Screw that discount rate. Mine is double that.
But it is very simplistic to conclude that one ought to apply a "50-60% drop". In the very first instance, a drop from what? You are much better off drawing your opinion as to the structure of the contract that might be agreed (assuming you conclude it is different from current) and then modeling GKP on that basis.
You're nuts if you think you are going to get a dividend before the company gets some of the arrears owed. They need to manage their liquidity very carefully until everything is resolved and there's a path to arrears payment.
"I'm following in the opinion of PUTUP."
To be clear, I'm rather well invested in GKP. I just don't have fanciful ideas as to how quickly things will be resolved and as to how much upside there is when they are.

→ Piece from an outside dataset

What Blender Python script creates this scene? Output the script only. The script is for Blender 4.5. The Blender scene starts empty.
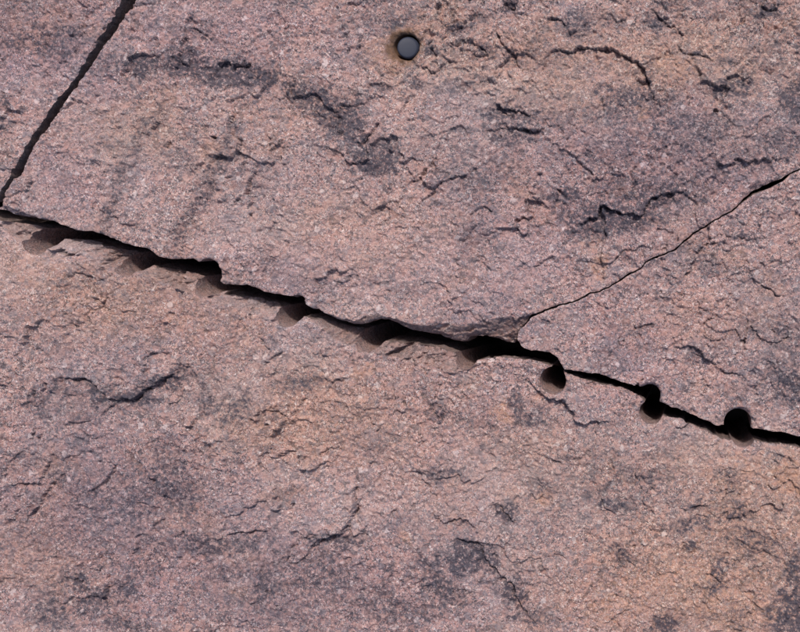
import bpy, math
import numpy as np
from mathutils import Vector

# ------------------------------------------------------------------ camera, sky, sun, exposure
S = 0.00135            # metres per surveyed unit (drill holes come out 35 mm wide)
FOC = 800.0            # camera stands 1.08 m from the stone
CX, CY = 400.0, 316.0
scn = bpy.context.scene
col = scn.collection

cam_data = bpy.data.cameras.new('camera')
cam_data.sensor_width = 36.0
cam_data.lens = 36.0 * FOC / 800.0
cam_data.clip_start = 0.02
cam_data.clip_end = 200.0
cam = bpy.data.objects.new('camera', cam_data)
cam.location = (0, 0, FOC * S)
col.objects.link(cam)
scn.camera = cam

SUN_EL, SUN_AZ = math.radians(56), math.radians(-8)     # azimuth from +Y towards +X
world = bpy.data.worlds.new('World')
scn.world = world
world.use_nodes = True
wn = world.node_tree
wn.nodes.clear()
sky = wn.nodes.new('ShaderNodeTexSky')
sky.sky_type = 'NISHITA'
sky.sun_disc = False
sky.sun_elevation = SUN_EL
sky.sun_rotation = SUN_AZ
sky.dust_density = 3.0
sky.ozone_density = 1.0
bg = wn.nodes.new('ShaderNodeBackground')
bg.inputs['Strength'].default_value = 0.062
wo = wn.nodes.new('ShaderNodeOutputWorld')
wn.links.new(sky.outputs[0], bg.inputs[0])
wn.links.new(bg.outputs[0], wo.inputs[0])

sun_data = bpy.data.lights.new('sun', 'SUN')
sun_data.energy = 1.5
sun_data.angle = math.radians(6)
sun_data.color = (1.0, 0.925, 0.865)
sun = bpy.data.objects.new('sun', sun_data)
sdir = Vector((math.sin(SUN_AZ) * math.cos(SUN_EL), math.cos(SUN_AZ) * math.cos(SUN_EL), math.sin(SUN_EL)))
sun.rotation_euler = sdir.to_track_quat('Z', 'Y').to_euler()
sun.location = sdir * 5
col.objects.link(sun)

scn.view_settings.view_transform = 'Standard'
scn.view_settings.look = 'None'
scn.view_settings.exposure = 1.32
scn.view_settings.gamma = 1.0
scn.view_settings.use_curve_mapping = False

# ------------------------------------------------------------------ noise
rng = np.random.default_rng(11)
PERM = rng.permutation(256)
PERM = np.concatenate([PERM, PERM, PERM])
ANG = rng.random(256) * 2 * np.pi
GX, GY = np.cos(ANG).astype(np.float32), np.sin(ANG).astype(np.float32)
VAL = (rng.random(256) * 2 - 1).astype(np.float32)


def perlin(x, y, seed=0):
    x = x + seed * 17.31
    y = y - seed * 9.77
    xi = np.floor(x).astype(np.int32)
    yi = np.floor(y).astype(np.int32)
    fx = (x - xi).astype(np.float32)
    fy = (y - yi).astype(np.float32)
    xi &= 255
    yi &= 255
    u = fx * fx * fx * (fx * (fx * 6 - 15) + 10)
    v = fy * fy * fy * (fy * (fy * 6 - 15) + 10)
    a = PERM[xi] + yi
    b = PERM[xi + 1] + yi
    h00, h01, h10, h11 = PERM[a], PERM[a + 1], PERM[b], PERM[b + 1]
    n00 = GX[h00] * fx + GY[h00] * fy
    n10 = GX[h10] * (fx - 1) + GY[h10] * fy
    n01 = GX[h01] * fx + GY[h01] * (fy - 1)
    n11 = GX[h11] * (fx - 1) + GY[h11] * (fy - 1)
    return ((n00 * (1 - u) + n10 * u) * (1 - v) + (n01 * (1 - u) + n11 * u) * v) * 1.5


def fbm(x, y, octv=4, seed=0, gain=0.5, lac=2.03):
    s, a, t = 0, 1.0, 0
    for k in range(octv):
        s = s + a * perlin(x, y, seed + k * 3)
        t += a
        a *= gain
        x = x * lac
        y = y * lac
    return s / t


def value3(x, y, z, seed=0):
    x = x + seed * 13.7
    xi, yi, zi = [np.floor(q).astype(np.int32) for q in (x, y, z)]
    fx, fy, fz = x - xi, y - yi, z - zi
    fx, fy, fz = [q * q * (3 - 2 * q) for q in (fx, fy, fz)]
    xi, yi, zi = xi & 255, yi & 255, zi & 255

    def h(i, j, k):
        return VAL[PERM[PERM[PERM[(xi + i) & 255] + ((yi + j) & 255)] + ((zi + k) & 255)]]
    c00 = h(0, 0, 0) * (1 - fx) + h(1, 0, 0) * fx
    c10 = h(0, 1, 0) * (1 - fx) + h(1, 1, 0) * fx
    c01 = h(0, 0, 1) * (1 - fx) + h(1, 0, 1) * fx
    c11 = h(0, 1, 1) * (1 - fx) + h(1, 1, 1) * fx
    return (c00 * (1 - fy) + c10 * fy) * (1 - fz) + (c01 * (1 - fy) + c11 * fy) * fz


def facets(x, y, seed, tilt):
    """flat chips: nearest jittered cell, each with its own height and slant; also distance to the chip border"""
    rr = np.random.default_rng(seed)
    jx_, jy_, hh, ga, gb = [rr.random(65536).astype(np.float32) for _ in range(5)]
    xi, yi = np.floor(x).astype(np.int64), np.floor(y).astype(np.int64)
    best = np.full(x.shape, 9.0, np.float32)
    sec = np.full(x.shape, 9.0, np.float32)
    out = np.zeros(x.shape, np.float32)
    for a in (-1, 0, 1):
        for b in (-1, 0, 1):
            k = ((xi + a) * 73 + (yi + b) * 19997 + seed * 131) & 65535
            dx, dy = x - (xi + a + jx_[k]), y - (yi + b + jy_[k])
            d = np.sqrt(dx * dx + dy * dy)
            m = d < best
            sec = np.where(m, best, np.minimum(sec, d))
            best = np.where(m, d, best)
            out = np.where(m, hh[k] - .5 + tilt * ((ga[k] - .5) * dx + (gb[k] - .5) * dy), out)
    return out, sec - best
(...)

"I'm putting more into Bitcoin!"
Christ! That's nuts! (Have a look at BluNord. A badly executed block trade smashed it through technicals but the fundamentals are still good. In fairness I'm in at around 155NOK but I think there's upside to well over NOK600 in the 1Q. Could be worth a crack and likely much more sound than Bitcoin.)
"$15 ps and I’m like outa here"
LOL. You're going to be here for a long, long time
" update on December sales at 40k plus"
That would have to be an enormous second half of the month given: "and c.21,900 bopd between 1-11 December". You should do the maths on $30 per barrel in perpetuity. Not pretty. The status quo isn't sustainable and the current stock price expects much, much more. Here's to making some actual progress at some point in 2024...
Me? I don't day trade. The only time I was a trader was many, many moons ago and I traded money-market-FX arbitrage and interest options (short term and long-term swaptions). It was, at times, exciting but generally boring.
How much GKP do you actually own?
"0.50% short layed on today !! "
Put on yesterday...
"I never said Genel. "
Apologies. DNO. My mistake. Replace "Genel" with "DNO" and my statement still stands. It's clear that "they" in your reply to Arma referenced his mention of DNO. But I'm glad you've realised the need to correct your statement . Maybe you should have used all caps in your correction as well (and perhaps referenced the 40% that your statement needs to be multiplied by).
Money is why we're here. Perhaps you'd prefer to take the money you have in GKP and donate to the Salvation Army or similar?